Отсюда кажется, что это Москва и Ярославль – далекое и непонятное Забайкалье, где давно расчищено пространство русских душ для святого Христова алтаря. Отсюда мы выглядим более православными, чем являемся на самом деле. Нам уже не мешает Бабка-Ёжка, Масленица и Коляда. Мы просвещены наукой и защищены бесчисленными монастырями, хранящими многовековое предание. Наши хороводы карнавальны. Наши суеверия подчинены туристическому капиталу.
«Чего ты хочешь? – говорит Марина в защиту своей малой родины, – Мы и живем-то тут только триста лет. Сто лет на то, чтобы обуздать местное население, хотя и сейчас буряты нас не любят, из-за того, что мы заняли их земли. Сто лет на то, что обустроиться, построить инфраструктуру, и вот еще сто лет, чтобы создавать культуру. Что это по сравнению с тысячелетней историей твоего города? Ангарску вообще только семьдесят лет».
А для меня ее слова как откровение Зулейхи [6] , которая душой прикипела к Ангаре и теперь считает эту убийственную леденящую природу родной.
Но мне кажется, что, сколько бы ни прошло времени: пятьсот или тысяча лет – в недрах Сибири все еще будет пульсировать неведомая, но мощная по своей энергетике жизнь погребенного древнего Титана, оставшегося от дочеловеческих времен. Если, конечно, бедная Сибирь выживет в этом страшном и беспринципном процессе ее разграбления исчадиями потребительского общества. Сибирь, живи!
6
Героиня романа Г. Яхиной «Зулейха открывает глаза».
День восьмой, получивший название «Ху великолепный»
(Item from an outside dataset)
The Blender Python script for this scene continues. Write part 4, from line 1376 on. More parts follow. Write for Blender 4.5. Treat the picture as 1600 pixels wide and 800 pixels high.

Какая прелесть все-таки эти социальные сети, и особенно, китайский вичат! Не успела я выложить новые фотографии и поделится ими с друзьями, как о моем существовании вспомнил профессор Джун, святыми умениями которого заводить знакомства по всему Китаю, я благополучно добралась до места и даже посмотрела Харбин, когда впервые попала в Поднебесную. Но об этом чуть позже. Теперь профессор Джун в очередной раз снабдил меня новым знакомством, отыскав закадычного друга в Шицзячжуане. Да и не просто друга, а человека, говорящего по-английски. И вот в вичатовские [7] друзья просится официозный на вид, неопределенного возраста, косоглазый (как бы каламбурно это не звучало) японец, если судить по фотографии и месту, привязанному к аккаунту.
7
WeChat – самое популярное приложение в Китае: мессенджер, социальная сеть, кошелек и еще много чего в одном.
Я панически боюсь японцев, тем более одетых в западные костюмы, тем более умных. Хотя ни разу в жизни с настоящим японцем не то, что не разговаривала, вообще считаю их мифическими существами. Наверное, поэтому и боюсь. Интересно, как по-научному называется «заочная боязнь японцев»?
Но профессор Джун – он настоящий япономан! А новый знакомый оказался бывшим сокурсником профессора и китайцем. К тому же успешным бизнесменом, хорошим семьянином, и, конечно, тоже япономаном. Но самым замечательным оказалось имя нового друга – – в интерпретации нашего мобильного переводчика «Ху великолепный». Так мы его и занесем в телефонную записную книжку. Хорошо, что в его фамилии только две буквы, а то как потом я объясняла бы это мужу.